• **Information provided**
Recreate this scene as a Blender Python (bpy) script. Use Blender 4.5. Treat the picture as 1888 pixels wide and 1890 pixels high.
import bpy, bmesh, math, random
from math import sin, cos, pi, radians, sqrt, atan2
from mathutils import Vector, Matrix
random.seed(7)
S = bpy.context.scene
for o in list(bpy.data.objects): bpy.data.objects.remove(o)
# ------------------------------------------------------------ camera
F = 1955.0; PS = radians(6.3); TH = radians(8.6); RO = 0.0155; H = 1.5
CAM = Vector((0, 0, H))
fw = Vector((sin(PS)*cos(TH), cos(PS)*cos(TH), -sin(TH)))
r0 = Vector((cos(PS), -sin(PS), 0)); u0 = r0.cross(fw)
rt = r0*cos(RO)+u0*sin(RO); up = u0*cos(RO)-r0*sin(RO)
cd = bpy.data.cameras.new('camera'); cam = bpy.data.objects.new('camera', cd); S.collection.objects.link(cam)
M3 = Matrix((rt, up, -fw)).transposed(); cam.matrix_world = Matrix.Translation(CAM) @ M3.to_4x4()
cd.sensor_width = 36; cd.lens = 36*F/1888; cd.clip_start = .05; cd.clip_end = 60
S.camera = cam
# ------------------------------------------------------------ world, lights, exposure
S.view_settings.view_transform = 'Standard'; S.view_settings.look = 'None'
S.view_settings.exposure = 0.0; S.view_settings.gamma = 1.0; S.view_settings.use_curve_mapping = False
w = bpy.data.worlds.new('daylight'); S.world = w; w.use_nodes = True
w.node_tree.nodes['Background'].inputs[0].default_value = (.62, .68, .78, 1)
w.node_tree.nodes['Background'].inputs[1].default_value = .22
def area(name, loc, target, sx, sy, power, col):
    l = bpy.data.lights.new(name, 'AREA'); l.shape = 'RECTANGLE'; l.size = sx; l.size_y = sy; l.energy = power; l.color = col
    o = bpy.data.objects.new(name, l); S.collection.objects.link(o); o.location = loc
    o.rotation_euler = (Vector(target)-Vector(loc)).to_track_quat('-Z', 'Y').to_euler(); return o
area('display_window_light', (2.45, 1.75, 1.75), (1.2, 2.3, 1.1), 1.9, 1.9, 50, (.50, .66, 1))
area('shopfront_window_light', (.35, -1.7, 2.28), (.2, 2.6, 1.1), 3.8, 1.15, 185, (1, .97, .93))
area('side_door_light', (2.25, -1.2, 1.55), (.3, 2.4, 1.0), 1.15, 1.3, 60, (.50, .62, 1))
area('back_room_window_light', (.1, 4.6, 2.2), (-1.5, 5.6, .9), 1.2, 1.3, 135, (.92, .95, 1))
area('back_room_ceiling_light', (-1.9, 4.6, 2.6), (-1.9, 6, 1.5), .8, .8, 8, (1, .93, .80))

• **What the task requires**
Each line of the material must be restated exactly.

• **Response to the task**
Recreate this scene as a Blender Python (bpy) script. Use Blender 4.5. Treat the picture as 1888 pixels wide and 1890 pixels high.
import bpy, bmesh, math, random
from math import sin, cos, pi, radians, sqrt, atan2
from mathutils import Vector, Matrix
random.seed(7)
S = bpy.context.scene
for o in list(bpy.data.objects): bpy.data.objects.remove(o)
# ------------------------------------------------------------ camera
F = 1955.0; PS = radians(6.3); TH = radians(8.6); RO = 0.0155; H = 1.5
CAM = Vector((0, 0, H))
fw = Vector((sin(PS)*cos(TH), cos(PS)*cos(TH), -sin(TH)))
r0 = Vector((cos(PS), -sin(PS), 0)); u0 = r0.cross(fw)
rt = r0*cos(RO)+u0*sin(RO); up = u0*cos(RO)-r0*sin(RO)
cd = bpy.data.cameras.new('camera'); cam = bpy.data.objects.new('camera', cd); S.collection.objects.link(cam)
M3 = Matrix((rt, up, -fw)).transposed(); cam.matrix_world = Matrix.Translation(CAM) @ M3.to_4x4()
cd.sensor_width = 36; cd.lens = 36*F/1888; cd.clip_start = .05; cd.clip_end = 60
S.camera = cam
# ------------------------------------------------------------ world, lights, exposure
S.view_settings.view_transform = 'Standard'; S.view_settings.look = 'None'
S.view_settings.exposure = 0.0; S.view_settings.gamma = 1.0; S.view_settings.use_curve_mapping = False
w = bpy.data.worlds.new('daylight'); S.world = w; w.use_nodes = True
w.node_tree.nodes['Background'].inputs[0].default_value = (.62, .68, .78, 1)
w.node_tree.nodes['Background'].inputs[1].default_value = .22
def area(name, loc, target, sx, sy, power, col):
    l = bpy.data.lights.new(name, 'AREA'); l.shape = 'RECTANGLE'; l.size = sx; l.size_y = sy; l.energy = power; l.color = col
    o = bpy.data.objects.new(name, l); S.collection.objects.link(o); o.location = loc
    o.rotation_euler = (Vector(target)-Vector(loc)).to_track_quat('-Z', 'Y').to_euler(); return o
area('display_window_light', (2.45, 1.75, 1.75), (1.2, 2.3, 1.1), 1.9, 1.9, 50, (.50, .66, 1))
area('shopfront_window_light', (.35, -1.7, 2.28), (.2, 2.6, 1.1), 3.8, 1.15, 185, (1, .97, .93))
area('side_door_light', (2.25, -1.2, 1.55), (.3, 2.4, 1.0), 1.15, 1.3, 60, (.50, .62, 1))
area('back_room_window_light', (.1, 4.6, 2.2), (-1.5, 5.6, .9), 1.2, 1.3, 135, (.92, .95, 1))
area('back_room_ceiling_light', (-1.9, 4.6, 2.6), (-1.9, 6, 1.5), .8, .8, 8, (1, .93, .80))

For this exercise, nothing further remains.